> **The request**
Reproduce each line exactly, including spacing and punctuation.

> **Supplied material**
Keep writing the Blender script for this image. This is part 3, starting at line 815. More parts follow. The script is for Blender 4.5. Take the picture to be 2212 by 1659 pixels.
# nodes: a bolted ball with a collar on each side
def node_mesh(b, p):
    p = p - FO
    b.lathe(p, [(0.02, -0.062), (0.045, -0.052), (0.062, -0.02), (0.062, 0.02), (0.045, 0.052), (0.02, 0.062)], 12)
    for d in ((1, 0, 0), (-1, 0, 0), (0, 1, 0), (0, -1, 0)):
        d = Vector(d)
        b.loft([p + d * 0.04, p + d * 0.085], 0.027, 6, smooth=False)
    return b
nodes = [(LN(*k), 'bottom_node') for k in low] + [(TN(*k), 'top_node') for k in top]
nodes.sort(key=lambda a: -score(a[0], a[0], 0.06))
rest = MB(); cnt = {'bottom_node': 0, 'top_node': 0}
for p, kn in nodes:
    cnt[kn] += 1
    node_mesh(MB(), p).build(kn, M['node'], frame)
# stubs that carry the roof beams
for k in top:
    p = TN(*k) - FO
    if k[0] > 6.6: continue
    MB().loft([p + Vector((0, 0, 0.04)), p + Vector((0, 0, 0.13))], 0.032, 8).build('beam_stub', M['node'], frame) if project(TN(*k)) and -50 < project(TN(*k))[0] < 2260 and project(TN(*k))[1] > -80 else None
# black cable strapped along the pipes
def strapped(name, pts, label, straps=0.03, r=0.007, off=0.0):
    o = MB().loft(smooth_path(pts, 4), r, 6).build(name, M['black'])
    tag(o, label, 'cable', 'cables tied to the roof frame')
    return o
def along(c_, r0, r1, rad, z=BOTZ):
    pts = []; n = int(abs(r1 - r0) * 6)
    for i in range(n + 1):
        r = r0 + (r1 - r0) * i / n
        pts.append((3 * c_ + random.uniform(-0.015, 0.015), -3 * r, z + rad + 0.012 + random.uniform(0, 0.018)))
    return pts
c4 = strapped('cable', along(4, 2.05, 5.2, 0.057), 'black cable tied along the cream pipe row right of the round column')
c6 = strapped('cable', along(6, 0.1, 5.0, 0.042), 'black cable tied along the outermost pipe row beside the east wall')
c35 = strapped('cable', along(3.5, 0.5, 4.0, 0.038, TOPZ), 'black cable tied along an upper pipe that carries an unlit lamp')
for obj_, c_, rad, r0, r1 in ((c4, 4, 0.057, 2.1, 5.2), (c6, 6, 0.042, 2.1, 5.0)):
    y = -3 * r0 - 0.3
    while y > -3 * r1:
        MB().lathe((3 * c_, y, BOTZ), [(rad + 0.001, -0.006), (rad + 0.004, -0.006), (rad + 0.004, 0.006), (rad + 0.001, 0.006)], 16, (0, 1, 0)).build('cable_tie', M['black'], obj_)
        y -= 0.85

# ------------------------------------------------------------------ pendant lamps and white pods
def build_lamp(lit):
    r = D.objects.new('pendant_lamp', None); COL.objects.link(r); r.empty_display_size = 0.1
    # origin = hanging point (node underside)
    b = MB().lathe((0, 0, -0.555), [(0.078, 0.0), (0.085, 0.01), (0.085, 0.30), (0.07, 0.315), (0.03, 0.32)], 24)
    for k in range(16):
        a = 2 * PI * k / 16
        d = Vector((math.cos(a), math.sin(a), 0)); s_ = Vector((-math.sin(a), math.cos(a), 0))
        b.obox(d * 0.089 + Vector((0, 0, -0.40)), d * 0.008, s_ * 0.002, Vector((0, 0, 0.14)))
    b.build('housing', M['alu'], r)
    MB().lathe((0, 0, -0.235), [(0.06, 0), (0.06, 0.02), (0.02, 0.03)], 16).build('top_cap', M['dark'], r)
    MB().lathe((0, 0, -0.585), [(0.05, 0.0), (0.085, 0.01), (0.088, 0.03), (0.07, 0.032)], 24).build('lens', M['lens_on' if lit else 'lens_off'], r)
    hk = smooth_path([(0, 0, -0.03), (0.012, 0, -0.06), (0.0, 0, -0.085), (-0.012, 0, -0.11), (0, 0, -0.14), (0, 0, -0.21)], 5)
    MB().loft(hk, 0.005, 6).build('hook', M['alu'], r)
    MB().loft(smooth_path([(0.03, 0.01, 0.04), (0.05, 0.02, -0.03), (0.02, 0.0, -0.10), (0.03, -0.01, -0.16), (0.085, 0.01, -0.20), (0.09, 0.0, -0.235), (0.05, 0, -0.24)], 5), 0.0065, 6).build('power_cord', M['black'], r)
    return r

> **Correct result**
Keep writing the Blender script for this image. This is part 3, starting at line 815. More parts follow. The script is for Blender 4.5. Take the picture to be 2212 by 1659 pixels.
# nodes: a bolted ball with a collar on each side
def node_mesh(b, p):
    p = p - FO
    b.lathe(p, [(0.02, -0.062), (0.045, -0.052), (0.062, -0.02), (0.062, 0.02), (0.045, 0.052), (0.02, 0.062)], 12)
    for d in ((1, 0, 0), (-1, 0, 0), (0, 1, 0), (0, -1, 0)):
        d = Vector(d)
        b.loft([p + d * 0.04, p + d * 0.085], 0.027, 6, smooth=False)
    return b
nodes = [(LN(*k), 'bottom_node') for k in low] + [(TN(*k), 'top_node') for k in top]
nodes.sort(key=lambda a: -score(a[0], a[0], 0.06))
rest = MB(); cnt = {'bottom_node': 0, 'top_node': 0}
for p, kn in nodes:
    cnt[kn] += 1
    node_mesh(MB(), p).build(kn, M['node'], frame)
# stubs that carry the roof beams
for k in top:
    p = TN(*k) - FO
    if k[0] > 6.6: continue
    MB().loft([p + Vector((0, 0, 0.04)), p + Vector((0, 0, 0.13))], 0.032, 8).build('beam_stub', M['node'], frame) if project(TN(*k)) and -50 < project(TN(*k))[0] < 2260 and project(TN(*k))[1] > -80 else None
# black cable strapped along the pipes
def strapped(name, pts, label, straps=0.03, r=0.007, off=0.0):
    o = MB().loft(smooth_path(pts, 4), r, 6).build(name, M['black'])
    tag(o, label, 'cable', 'cables tied to the roof frame')
    return o
def along(c_, r0, r1, rad, z=BOTZ):
    pts = []; n = int(abs(r1 - r0) * 6)
    for i in range(n + 1):
        r = r0 + (r1 - r0) * i / n
        pts.append((3 * c_ + random.uniform(-0.015, 0.015), -3 * r, z + rad + 0.012 + random.uniform(0, 0.018)))
    return pts
c4 = strapped('cable', along(4, 2.05, 5.2, 0.057), 'black cable tied along the cream pipe row right of the round column')
c6 = strapped('cable', along(6, 0.1, 5.0, 0.042), 'black cable tied along the outermost pipe row beside the east wall')
c35 = strapped('cable', along(3.5, 0.5, 4.0, 0.038, TOPZ), 'black cable tied along an upper pipe that carries an unlit lamp')
for obj_, c_, rad, r0, r1 in ((c4, 4, 0.057, 2.1, 5.2), (c6, 6, 0.042, 2.1, 5.0)):
    y = -3 * r0 - 0.3
    while y > -3 * r1:
        MB().lathe((3 * c_, y, BOTZ), [(rad + 0.001, -0.006), (rad + 0.004, -0.006), (rad + 0.004, 0.006), (rad + 0.001, 0.006)], 16, (0, 1, 0)).build('cable_tie', M['black'], obj_)
        y -= 0.85

# ------------------------------------------------------------------ pendant lamps and white pods
def build_lamp(lit):
    r = D.objects.new('pendant_lamp', None); COL.objects.link(r); r.empty_display_size = 0.1
    # origin = hanging point (node underside)
    b = MB().lathe((0, 0, -0.555), [(0.078, 0.0), (0.085, 0.01), (0.085, 0.30), (0.07, 0.315), (0.03, 0.32)], 24)
    for k in range(16):
        a = 2 * PI * k / 16
        d = Vector((math.cos(a), math.sin(a), 0)); s_ = Vector((-math.sin(a), math.cos(a), 0))
        b.obox(d * 0.089 + Vector((0, 0, -0.40)), d * 0.008, s_ * 0.002, Vector((0, 0, 0.14)))
    b.build('housing', M['alu'], r)
    MB().lathe((0, 0, -0.235), [(0.06, 0), (0.06, 0.02), (0.02, 0.03)], 16).build('top_cap', M['dark'], r)
    MB().lathe((0, 0, -0.585), [(0.05, 0.0), (0.085, 0.01), (0.088, 0.03), (0.07, 0.032)], 24).build('lens', M['lens_on' if lit else 'lens_off'], r)
    hk = smooth_path([(0, 0, -0.03), (0.012, 0, -0.06), (0.0, 0, -0.085), (-0.012, 0, -0.11), (0, 0, -0.14), (0, 0, -0.21)], 5)
    MB().loft(hk, 0.005, 6).build('hook', M['alu'], r)
    MB().loft(smooth_path([(0.03, 0.01, 0.04), (0.05, 0.02, -0.03), (0.02, 0.0, -0.10), (0.03, -0.01, -0.16), (0.085, 0.01, -0.20), (0.09, 0.0, -0.235), (0.05, 0, -0.24)], 5), 0.0065, 6).build('power_cord', M['black'], r)
    return r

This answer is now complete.